Working through my example of $\mathbf n_{\text{meas}}=(1,1,1)$ and $\mathbf n_{\text{ref}}=(0,0,1)$, one possible solution is $$ \begin{bmatrix} 0.816497 & -0.408248 & -0.408248 \\ 0 & 0.707107 & -0.707107 \\ 0.57735 & 0.57735 & 0.57735 \\ \end{bmatrix}.$$ By contrast, the algorithm in your code produces $$\begin{bmatrix} 0.788675 & -0.211325 & -0.57735 \\ -0.211325 & 0.788675 & -0.57735 \\ 0.57735 & 0.57735 & 0.57735 \\ \end{bmatrix},$$ which is not the product of a pair of basic rotations about the $x$- and $y$-axes.

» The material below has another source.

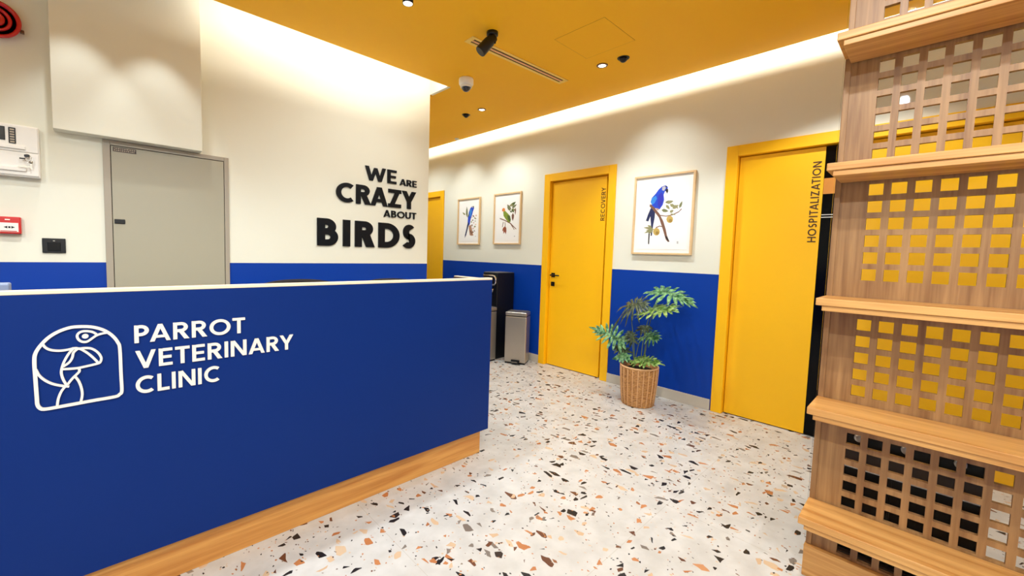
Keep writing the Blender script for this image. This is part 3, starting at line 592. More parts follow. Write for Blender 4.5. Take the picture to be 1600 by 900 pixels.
ART_BLUE = [
  ( 'trunk' , [[4.3894, 1.6362], [4.3391, 1.6464], [4.315, 1.5819], [4.2833, 1.5003], [4.3242, 1.4984], [4.3607, 1.507], [4.3759, 1.5716]] ),
  ( 'blue' , [[4.3659, 1.8681], [4.3312, 1.8972], [4.2921, 1.8982], [4.2821, 1.8689], [4.3019, 1.8333], [4.3229, 1.779], [4.3511, 1.7223], [4.3664, 1.653], [4.3894, 1.6362], [4.4125, 1.6662], [4.407, 1.7596], [4.391, 1.8172]] ),
  ( 'navy' , [[4.4042, 1.6893], [4.3796, 1.6651], [4.4092, 1.584], [4.4341, 1.5138], [4.4638, 1.4668], [4.4651, 1.5024], [4.4368, 1.5846], [4.4207, 1.643]] ),
  ( 'sky' , [[4.3688, 1.8509], [4.3387, 1.8607], [4.3283, 1.8255], [4.3525, 1.7572], [4.3765, 1.7699]] ),
  ( 'paper_grey' , [[4.3312, 1.8972], [4.2994, 1.9021], [4.3021, 1.8816], [4.3268, 1.8762]] ),
  ( 'ink' , [[4.3065, 1.9025], [4.2849, 1.8943], [4.2874, 1.8692], [4.3021, 1.8816]] ),
  ( 'leaf' , [[4.4306, 1.7548], [4.4121, 1.7978], [4.4182, 1.8493], [4.4364, 1.9015], [4.4506, 1.8511], [4.4526, 1.7998]] ),
  ( 'olive' , [[4.4632, 1.7857], [4.4721, 1.8052], [4.4977, 1.8181], [4.5301, 1.8268], [4.5154, 1.8065], [4.4942, 1.7906]] ),
  ( 'leaf' , [[4.4157, 1.7483], [4.3944, 1.7621], [4.3861, 1.7827], [4.3851, 1.8052], [4.4055, 1.788], [4.4187, 1.7688]] ),
  ( 'trunk_dark' , [[4.3546, 1.5828], [4.3531, 1.558], [4.3374, 1.5316], [4.3156, 1.5065], [4.321, 1.5346], [4.3326, 1.5617]] ),
  ( 'blossom' , [[4.311, 1.7496], [4.3162, 1.7453], [4.3283, 1.7447], [4.3381, 1.7482], [4.3383, 1.7533], [4.3287, 1.756], [4.3166, 1.7543]] ),
  ( 'bark' , [[4.2758, 1.7534], [4.2895, 1.7521], [4.3065, 1.7596], [4.314, 1.7703], [4.3063, 1.7761], [4.2892, 1.7726], [4.2757, 1.7625]] ),
  ( 'olive' , [[4.2585, 1.7222], [4.2682, 1.7268], [4.2737, 1.7383], [4.271, 1.748], [4.262, 1.7487], [4.2535, 1.7398], [4.252, 1.728]] ),
  ( 'blossom' , [[4.2469, 1.7587], [4.2543, 1.7672], [4.2492, 1.7772], [4.2355, 1.7812], [4.2235, 1.7761], [4.2222, 1.7659], [4.2326, 1.7582]] ),
  ( 'bark' , [[4.3225, 1.7056], [4.3198, 1.713], [4.3066, 1.7173], [4.2929, 1.7153], [4.2889, 1.7085], [4.2977, 1.7021], [4.3126, 1.7008]] ),
  ( 'olive' , [[4.2673, 1.6995], [4.2594, 1.7021], [4.2462, 1.6996], [4.2375, 1.694], [4.24, 1.6894], [4.2516, 1.6893], [4.2638, 1.6938]] ),
  ( 'blossom' , [[4.2905, 1.6817], [4.2783, 1.6819], [4.2697, 1.6758], [4.2712, 1.6679], [4.2817, 1.6643], [4.2933, 1.6676], [4.2972, 1.6754]] ),
  ( 'bark' , [[4.3139, 1.6547], [4.3069, 1.6479], [4.3078, 1.6352], [4.3158, 1.626], [4.3251, 1.6273], [4.3285, 1.6381], [4.3235, 1.6503]] ),
  ( 'olive' , [[4.2422, 1.6294], [4.24, 1.6198], [4.2513, 1.6111], [4.2678, 1.6097], [4.2769, 1.6169], [4.2718, 1.6271], [4.2564, 1.6326]] ),
  ( 'blossom' , [[4.273, 1.5983], [4.2801, 1.5921], [4.2966, 1.591], [4.3101, 1.5957], [4.3103, 1.6027], [4.2972, 1.6068], [4.2806, 1.6048]] ),
  ( 'bark' , [[4.2507, 1.5559], [4.2602, 1.5554], [4.273, 1.561], [4.2794, 1.5686], [4.2746, 1.5723], [4.2623, 1.5694], [4.2516, 1.5621]] ),
  ( 'olive' , [[4.3285, 1.6764], [4.3408, 1.6794], [4.3462, 1.688], [4.3408, 1.6956], [4.3285, 1.6966], [4.3188, 1.6901], [4.3188, 1.6812]] ),
  ( 'blossom' , [[4.2483, 1.6414], [4.253, 1.6473], [4.2492, 1.6545], [4.2396, 1.6577], [4.2316, 1.6545], [4.2311, 1.6473], [4.2386, 1.6414]] ),
  ( 'bark' , [[4.321, 1.5421], [4.3174, 1.5516], [4.3003, 1.5575], [4.2825, 1.5554], [4.2774, 1.5468], [4.2888, 1.5383], [4.3082, 1.5361]] ),
  ( 'olive' , [[4.2702, 1.7353], [4.2596, 1.7389], [4.2419, 1.7357], [4.2305, 1.7279], [4.2338, 1.7215], [4.2495, 1.7213], [4.2657, 1.7274]] ),
  ( 'paper_grey' , [[4.2299, 1.4905], [4.2341, 1.4855], [4.2429, 1.4856], [4.2475, 1.4907], [4.2433, 1.4956], [4.2345, 1.4955]] ),
]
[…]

Instead of the above, one might require that the rotation axis lie on the $x$-$y$ plane. This is always possible—this axis is the intersection of the coordinate plane with the bisecting plane. Computing its direction is a matter of a cross product, and your existing algorithm can be adapted by having it use the orthogonal rejections of the plane normals from this axis instead of the normals themselves. However, I would argue that what you already have is the simplest rotation in the following sense: It simply pivots the measured plane about its intersection line with the reference plane. Every other aligning rotation introduces a secondary rotation about the reference normal in addition to this tilt. I might also argue that, because of the degree of freedom in selecting a rotation, this calibration procedure is incomplete and needs a second reference direction or point not on the reference normal.